Political discourse on our campus is impoverished. While the low rate of under-30 voter turnout is a widely-recognized phenomenon, the reality of this fact is manifest on Penn's campus, not only in terms of voting but in all forms of political participation.

As a political scientist, you have explored the importance of deliberation in our democracy. Now, as President, you can put theory into action. We offer five concrete steps that your administration can take to increase student political participation:

1. Encourage students to register and vote. Hand out voter registration forms in college house move-in packets, have residential advisors aid students in registering and collect the forms, and front the postage to send the forms in. Additionally, to better enable students to make it to the polls, make November 2 free from exams, quizzes, and papers.

2. Bring political speakers to campus. It is not only important that the Penn community should vote, but also that our decisions are informed ones. Allocate more money to bring political speakers to campus, especially in the two months before the election

3. Fund political speech. Current Student Activities Council rules state, "A student activity or program that is designed to support or oppose a particular party or candidate or to influence legislation will not be funded." This not only includes the College Republicans and Democrats, but also issue advocacy groups like Penn for Choice and Penn for Life. Create a new University organ to which these groups can submit budgets and receive funding in order to promote political speech on Penn's campus.

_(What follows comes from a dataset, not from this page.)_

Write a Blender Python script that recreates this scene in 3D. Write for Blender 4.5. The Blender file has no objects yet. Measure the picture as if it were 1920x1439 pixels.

4. Allow political flyering. A long-standing tradition at Penn is to promote campus events by distributing flyers -- known as quarter-sheets for their size -- under dorm room doors, but recently College Houses cracked down and starting fining for this practice. Lift this ban for political and issue-advocacy groups so that political events can be promoted, at least in the two months of classes before the election.

5. Improve the political sciences. While the department at Penn is certainly no longer the standing campus joke it once was, it still pales in comparison to many other departments. Spend more money and more time recruiting for the Political Science department and Fels Institute of Government to increase not only the quantity but also the caliber of political discourse on campus.

President Gutmann, as a scholar of politics you surely recognize the need for greater political participation, especially among our younger generation. As a university president, you can help make the ideal of engaged citizenship a reality here at Penn.